Guide
Lineage Classic Newbie Guide: Weekly Must-Do Tasks to Get Started
Let me be direct about Lineage Classic: this game does not hold your hand. There's no tutorial, no quest tracker, no glowing arrow telling you where to go. You spawn on Talking Island, the system throws three lines of text at you, and then you're on your own. That's not bad design — it's the whole appeal. The game doesn't push you. You have to find your own way forward.
I've helped a fair number of players start fresh on Lineage Classic servers. Some delete their character within a week and never look back. Others stick around for years. The difference almost always comes down to whether they spent their first week doing the right things. It's not about mechanical skill. It's about knowing where to point your effort so the experience curve bends in your favor instead of against you.

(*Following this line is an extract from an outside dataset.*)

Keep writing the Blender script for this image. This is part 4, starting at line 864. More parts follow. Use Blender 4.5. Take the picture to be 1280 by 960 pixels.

Your First Three Days Have One Goal: Stop Dying
Lineage Classic's death penalty is harsher than most MMOs you've played. You lose experience on death, and there's a real chance your gear drops too. One death as a newbie can wipe out an hour or two of progress. For the first three days, your goal isn't to level fast. It's to not die. Fight green-name and white-name mobs only. Don't touch anything that looks like it might be a different color. The Werewolves and Orc-type monsters on Talking Island are your most reliable source of early XP — grind those until you hit the low teens, then head to Gludio. Every new player wants to rush the skeletons. Don't. Those skeletons will hit a naked character harder than you can hit them back. Carry at least two Resurrection Scrolls at all times. Don't cheap out on this.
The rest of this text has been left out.